===== Recorded information =====

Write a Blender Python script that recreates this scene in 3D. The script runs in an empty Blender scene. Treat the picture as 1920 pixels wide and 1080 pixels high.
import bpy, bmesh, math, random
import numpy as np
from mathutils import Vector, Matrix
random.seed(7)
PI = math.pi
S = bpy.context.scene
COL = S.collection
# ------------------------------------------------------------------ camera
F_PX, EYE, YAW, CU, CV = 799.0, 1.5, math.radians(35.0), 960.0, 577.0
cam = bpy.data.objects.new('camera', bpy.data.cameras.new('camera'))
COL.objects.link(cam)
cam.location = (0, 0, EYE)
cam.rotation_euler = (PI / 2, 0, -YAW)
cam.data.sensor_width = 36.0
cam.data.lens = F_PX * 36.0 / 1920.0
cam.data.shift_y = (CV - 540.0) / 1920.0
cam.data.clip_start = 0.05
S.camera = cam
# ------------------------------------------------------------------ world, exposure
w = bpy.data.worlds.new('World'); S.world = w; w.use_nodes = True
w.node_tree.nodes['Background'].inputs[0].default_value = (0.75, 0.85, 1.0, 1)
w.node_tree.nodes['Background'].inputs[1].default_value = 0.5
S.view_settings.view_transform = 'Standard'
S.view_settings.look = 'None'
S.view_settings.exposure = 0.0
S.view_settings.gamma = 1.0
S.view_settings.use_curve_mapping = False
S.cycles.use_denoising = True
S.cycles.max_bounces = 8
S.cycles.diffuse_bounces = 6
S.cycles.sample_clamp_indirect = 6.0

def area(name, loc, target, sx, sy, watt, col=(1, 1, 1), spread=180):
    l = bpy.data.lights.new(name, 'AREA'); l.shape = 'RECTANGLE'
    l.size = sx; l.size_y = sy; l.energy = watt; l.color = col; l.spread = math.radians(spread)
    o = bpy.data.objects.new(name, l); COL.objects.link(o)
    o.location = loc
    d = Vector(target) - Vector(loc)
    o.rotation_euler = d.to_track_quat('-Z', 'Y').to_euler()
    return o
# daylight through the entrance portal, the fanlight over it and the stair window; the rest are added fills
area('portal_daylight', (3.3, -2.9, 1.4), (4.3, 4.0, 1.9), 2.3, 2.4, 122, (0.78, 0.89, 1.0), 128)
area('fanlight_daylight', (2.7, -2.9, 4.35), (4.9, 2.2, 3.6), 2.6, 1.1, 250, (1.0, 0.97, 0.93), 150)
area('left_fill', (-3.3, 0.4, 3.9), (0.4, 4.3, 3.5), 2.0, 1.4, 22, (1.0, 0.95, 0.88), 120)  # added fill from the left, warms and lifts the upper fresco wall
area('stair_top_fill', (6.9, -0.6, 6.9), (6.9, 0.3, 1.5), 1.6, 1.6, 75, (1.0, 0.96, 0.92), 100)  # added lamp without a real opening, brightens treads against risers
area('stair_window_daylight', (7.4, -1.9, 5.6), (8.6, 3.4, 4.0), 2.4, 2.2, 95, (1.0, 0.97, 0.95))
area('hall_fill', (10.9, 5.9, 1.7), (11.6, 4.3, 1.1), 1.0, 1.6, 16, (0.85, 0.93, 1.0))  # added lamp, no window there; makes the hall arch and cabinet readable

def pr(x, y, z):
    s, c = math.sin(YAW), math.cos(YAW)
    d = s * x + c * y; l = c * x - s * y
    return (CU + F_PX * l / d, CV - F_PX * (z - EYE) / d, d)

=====

Problem statement:
Write out, unaltered, the lines from the opening of the listing through the line that includes "S.cycles.sample_clamp_indirect = 6.0".

Written solution:
Write a Blender Python script that recreates this scene in 3D. The script runs in an empty Blender scene. Treat the picture as 1920 pixels wide and 1080 pixels high.
import bpy, bmesh, math, random
import numpy as np
from mathutils import Vector, Matrix
random.seed(7)
PI = math.pi
S = bpy.context.scene
COL = S.collection
# ------------------------------------------------------------------ camera
F_PX, EYE, YAW, CU, CV = 799.0, 1.5, math.radians(35.0), 960.0, 577.0
cam = bpy.data.objects.new('camera', bpy.data.cameras.new('camera'))
COL.objects.link(cam)
cam.location = (0, 0, EYE)
cam.rotation_euler = (PI / 2, 0, -YAW)
cam.data.sensor_width = 36.0
cam.data.lens = F_PX * 36.0 / 1920.0
cam.data.shift_y = (CV - 540.0) / 1920.0
cam.data.clip_start = 0.05
S.camera = cam
# ------------------------------------------------------------------ world, exposure
w = bpy.data.worlds.new('World'); S.world = w; w.use_nodes = True
w.node_tree.nodes['Background'].inputs[0].default_value = (0.75, 0.85, 1.0, 1)
w.node_tree.nodes['Background'].inputs[1].default_value = 0.5
S.view_settings.view_transform = 'Standard'
S.view_settings.look = 'None'
S.view_settings.exposure = 0.0
S.view_settings.gamma = 1.0
S.view_settings.use_curve_mapping = False
S.cycles.use_denoising = True
S.cycles.max_bounces = 8
S.cycles.diffuse_bounces = 6
S.cycles.sample_clamp_indirect = 6.0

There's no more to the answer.